State finance ministers have called for the proposed Goods and Services Tax (GST) to be simplified, but did not discuss what rate it should be set at, indicating scant progress on Prime Minister Narendra Modi's priority reform.

With less than a week for the winter session of parliament to begin, Finance Minister Arun Jaitley missed the meeting of a high-level GST committee, which also lacks a permanent chairman after the last one quit amid a corruption scandal.

Manish Sisodia, deputy chief minister and finance minister of the Delhi city government, said the panel wanted to focus on simplifying administration of the GST rather than lowering the rate.

"Rates were not discussed today," said Sisodia, who chaired the meeting. A sub-committee was set up to decide on a threshold below which small businesses would be exempted from the sales tax, he told reporters in New Delhi on Friday.

Jaitley said this week his top priority for the parliamentary session starting on 26 November was to convince the opposition to support the GST bill in the upper house of parliament, where the government lacks a majority.

Modi needs the backing of the upper house to pass a key enabling amendment to the Constitution, but has faced entrenched resistance led by the opposition Congress party that he defeated in a general election 18 months ago.

His ruling nationalist party is on the back foot after suffering a heavy defeat in an election in the populous state of Bihar.

The GST, the most ambitious tax reform since independence in 1947, would unify Asia's third-largest economy into a single market, and could add as much as two percentage points to the economy, the government estimates.

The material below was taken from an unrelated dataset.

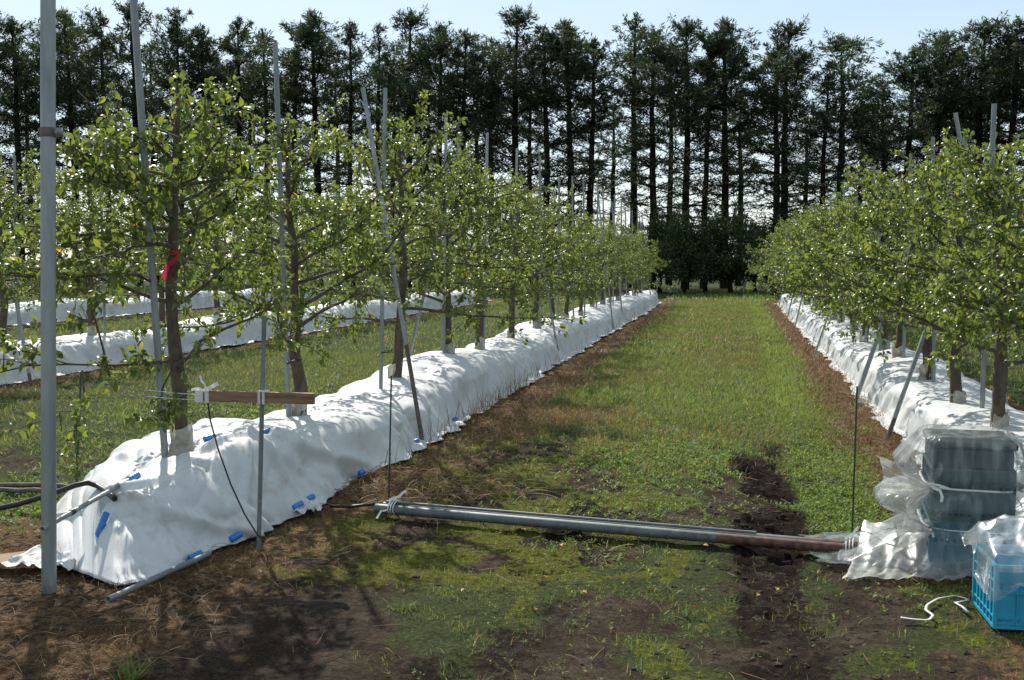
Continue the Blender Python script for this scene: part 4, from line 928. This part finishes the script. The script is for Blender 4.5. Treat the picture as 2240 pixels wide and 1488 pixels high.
# film wrapped round the stack
def wrap():
    k = 150; th = np.arange(k) * 2 * math.pi / k; rows = []
    zs = [.702, .700, .685, .65, .60, .54, .49, .455, .44, .425, .39, .34, .29, .25, .232, .215, .17, .12, .07, .03, .010]
    ex = [.0, .13, .014, .030, .060, .085, .07, .022, .006, .03, .12, .15, .10, .04, .012, .05, .10, .15, .20, .27, .34]
    sq = lambda a, pw: np.sign(a) * np.abs(a) ** pw
    for i, (z, e) in enumerate(zip(zs, ex)):
        ca, sa = np.cos(th), np.sin(th); pw = .28
        bx_, by_ = .205, .235
        if i == 0: bx_, by_, e = .01, .01, 0
        if i == 1: bx_, by_, e = .195, .225, 0
        x = sq(ca, pw) * bx_; y = sq(sa, pw) * by_
        # wrinkles: vertical pleats stronger near the ties
        pl = (1 - np.abs(2 * vn(th * 6.5, z * 3 + 0 * th, 7) - 1)) * .5 + (1 - np.abs(2 * vn(th * 15, z * 7 + 0 * th, 8) - 1)) * .4
        amp = .012 + .9 * abs(e) * .35
        leftb = np.exp(-((np.mod(th - math.pi + math.pi, 2 * math.pi) - math.pi) / .75) ** 2)      # -x side
        frontb = np.exp(-((np.mod(th - 1.5 * math.pi + math.pi, 2 * math.pi) - math.pi) / .9) ** 2)
        rightb = np.exp(-((np.mod(th + math.pi, 2 * math.pi) - math.pi) / .6) ** 2)
        mlt = .40 + 1.0 * leftb + (.55 * rightb if z > .25 else .2 * rightb) - .1 * frontb
        rr = e * mlt * (.75 + .5 * vn(th * 2.5, z * 9 + 0 * th, 12)) + pl * amp
        x = x + ca * rr; y = y + sa * rr * .8
        if i >= 15: x = x - .07 * leftb * (i - 14) / 6
        zz = z + (.012 * (fbm(th * 4, z * 8 + 0 * th, 19) - .5) if 1 < i < 20 else 0) + (.03 * vn(th * 9, 0 * th, 4) if i == 20 else 0)
        if i <= 1: zz = zz + .006 * fbm(th * 5, 0 * th, 4)
        rows.append(np.stack([x, y, zz + 0 * th], -1))
    G = np.array(rows)[:, ::-1]
    # refine between rings with smooth interpolation
    from numpy import interp
    n2 = 90; src = np.arange(len(zs)); dst = np.linspace(0, len(zs) - 1, n2); G2 = np.zeros((n2, k, 3))
    for a_ in range(3):
        for j in range(k): G2[:, j, a_] = np.interp(dst, src, G[:, j, a_])
    TH = np.broadcast_to(th[::-1], (n2, k)); ZZ = G2[..., 2]
    ty = np.exp(-((ZZ - .44) / .10) ** 2) + np.exp(-((ZZ - .232) / .09) ** 2) + np.exp(-((ZZ - .0) / .15) ** 2)
    w1 = (fc_n(TH * 5 + ZZ * 2.2, ZZ * 5, 44) - .5) * .028 + (fc_n(TH * 14 + ZZ * 3, ZZ * 5, 46) - .5) * .020 * (.4 + ty)
    rad = np.stack([np.cos(TH), np.sin(TH), 0 * TH], -1); G2 += rad * (w1 * (ZZ < .69))[..., None]
    return G2
root = empty('film_wrap', (stx, sty, 0), rz_); tag(root, 'clear plastic film tied around the stack of crates, skirt spreading left', 'plastic film', 'clear plastic films')
MB().grid(wrap(), close=True).build('sheet', M_film, root)
wing = MB()
def wing_(c0, tip, w0, seed, n=26):
    c0 = np.array(c0); tip = np.array(tip); u = np.linspace(0, 1, n); v = np.linspace(-1, 1, n); U_, V_ = np.meshgrid(u, v, indexing='ij')
    wdt = w0 * (U_ ** .6) * (1.0 + .25 * vn(U_ * 4, V_ * 2, seed)); P = c0 + (tip - c0) * U_[..., None]
    P = P + np.stack([0 * U_, V_ * wdt * .35, V_ * wdt], -1)
    P[..., 1] += (.05 * (1 - V_ ** 2) + .030 * (1 - np.abs(2 * vn(V_ * 5, U_ * 2, seed + 1) - 1))) * (-1); P[..., 0] += .02 * fbm(V_ * 6, U_ * 6, seed + 2) - .03 * V_ ** 2
    return P
wing.grid(wing_((-.20, -.2, .445), (-.44, -.20, .50), .085, 3)); wing.grid(wing_((-.20, -.2, .44), (-.33, -.24, .33), .10, 5)); wing.grid(wing_((-.19, -.22, .225), (-.36, -.22, .20), .09, 6))
wing.build('loose_folds', M_film2, root)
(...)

A percentage rate has not yet been agreed but a range in the low-to-mid 20s has been discussed, leading to concerns that such a high rate would encourage tax evasion. Sisodia, speaking for Delhi, said he supported a rate of 25%.

Finance ministry officials say introducing the new tax could increase the revenues of the federal and state governments substantially as all consumers would pay taxes on most goods and services.

However, many state governments fear revenue losses as a result of GST being introduced, and a parallel discussion is also under way about how to compensate them, complicating efforts to reach a workable compromise.

The GST law would aim to cut red tape for taxpayers by replacing an array of federal and state taxes - ranging from 25% to 30%, while ending the practice of imposing a levy on goods coming from outside a state.